Welcoming Professor Benjamin Berger to the Robson Crim Team
Robson Crim has been bringing readers blogs since its inception one and a half years ago. We proudly published our inaugural peer reviewed journal last September and can announce it has been viewed over 20,000 times. This was all made possible by tremendous team work by collaborators, editors, students and staff. We have also published a number of reports, including our recent Criminal Case Annotations from 2017. We have worked hard to bring you the most talented collaborators from across Canada who can represent the leading thoughts and analyses in criminal law. We are now more than a blog. We are a nation-wide criminal law, criminology and criminal justice research hub. In this regard, we are proud to welcome Professor Benjamin Berger to our team. Professor Berger will be finishing up his term as Associate Dean (students) at Osgoode Hall and will then begin his contributions. Welcome aboard! To learn more about Professor Berger, read below.
Professor Benjamin Berger’s areas of teaching and research specialization are criminal and constitutional law and theory, law and religion, and the law of evidence.
He holds an appointment as an Associate Professor (status only) in the Department for the Study of Religion at the University of Toronto and is a member of the faculty of the Graduate Program in Socio-Legal Studies at York University.
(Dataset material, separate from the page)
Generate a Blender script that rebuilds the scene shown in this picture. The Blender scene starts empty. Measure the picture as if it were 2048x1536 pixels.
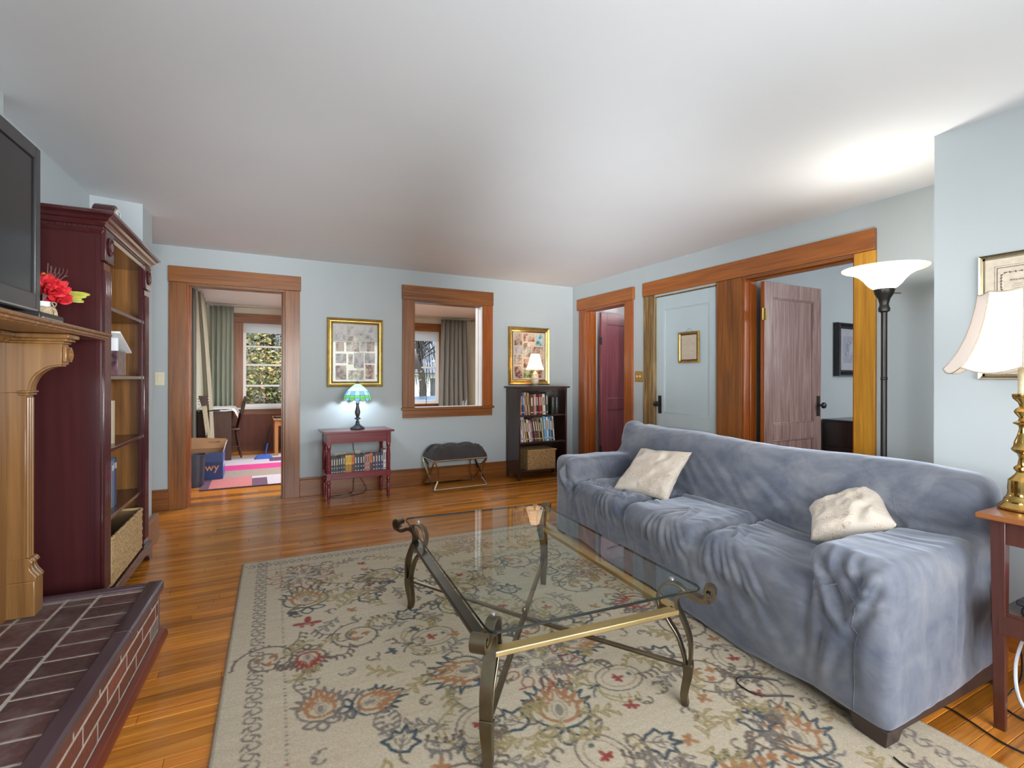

Prior to joining Osgoode, Professor Berger was an associate professor in the Faculty of Law and held a cross appointment in the Department of Philosophy at the University of Victoria, where he began teaching in 2004. He served as law clerk to the Rt. Honourable Beverley McLachlin, Chief Justice of Canada, and was a Fulbright Scholar at Yale University. He has published broadly in his principal areas of research and and his work has appeared in multiple edited collections and in legal and interdisciplinary journals.